**TASK DETAILS:**
Print verbatim the opening line of the material and every subsequent line through the one containing "def R_(d): return math.radians(d)".

------------------------------

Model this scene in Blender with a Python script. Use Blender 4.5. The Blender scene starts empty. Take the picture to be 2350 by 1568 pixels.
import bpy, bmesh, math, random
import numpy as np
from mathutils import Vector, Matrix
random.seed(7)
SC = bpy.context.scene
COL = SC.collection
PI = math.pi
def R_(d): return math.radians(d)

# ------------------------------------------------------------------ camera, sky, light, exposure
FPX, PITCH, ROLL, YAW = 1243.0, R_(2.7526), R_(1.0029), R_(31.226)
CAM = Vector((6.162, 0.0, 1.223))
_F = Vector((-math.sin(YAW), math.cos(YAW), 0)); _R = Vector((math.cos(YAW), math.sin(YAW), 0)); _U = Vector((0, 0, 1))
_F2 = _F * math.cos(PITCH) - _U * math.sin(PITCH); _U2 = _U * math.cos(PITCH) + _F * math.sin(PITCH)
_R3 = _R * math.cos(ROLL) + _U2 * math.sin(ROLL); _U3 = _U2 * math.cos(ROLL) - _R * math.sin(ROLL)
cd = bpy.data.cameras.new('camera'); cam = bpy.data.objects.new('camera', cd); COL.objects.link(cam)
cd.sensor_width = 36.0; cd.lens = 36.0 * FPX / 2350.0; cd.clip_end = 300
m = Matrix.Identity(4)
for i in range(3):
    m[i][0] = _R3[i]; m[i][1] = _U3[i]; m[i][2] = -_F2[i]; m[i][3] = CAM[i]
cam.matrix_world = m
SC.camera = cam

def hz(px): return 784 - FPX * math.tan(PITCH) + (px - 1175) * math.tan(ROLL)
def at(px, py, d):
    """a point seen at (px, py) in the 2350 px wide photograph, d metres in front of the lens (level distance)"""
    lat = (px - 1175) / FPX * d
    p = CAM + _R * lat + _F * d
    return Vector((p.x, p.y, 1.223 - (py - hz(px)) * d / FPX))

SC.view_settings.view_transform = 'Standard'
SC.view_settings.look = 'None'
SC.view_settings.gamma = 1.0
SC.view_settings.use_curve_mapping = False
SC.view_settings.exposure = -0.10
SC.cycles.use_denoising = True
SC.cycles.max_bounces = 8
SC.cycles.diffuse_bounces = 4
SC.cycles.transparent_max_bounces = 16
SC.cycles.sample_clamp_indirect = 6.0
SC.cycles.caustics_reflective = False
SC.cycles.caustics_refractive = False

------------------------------

**ANSWER TO THE TASK:**
Model this scene in Blender with a Python script. Use Blender 4.5. The Blender scene starts empty. Take the picture to be 2350 by 1568 pixels.
import bpy, bmesh, math, random
import numpy as np
from mathutils import Vector, Matrix
random.seed(7)
SC = bpy.context.scene
COL = SC.collection
PI = math.pi
def R_(d): return math.radians(d)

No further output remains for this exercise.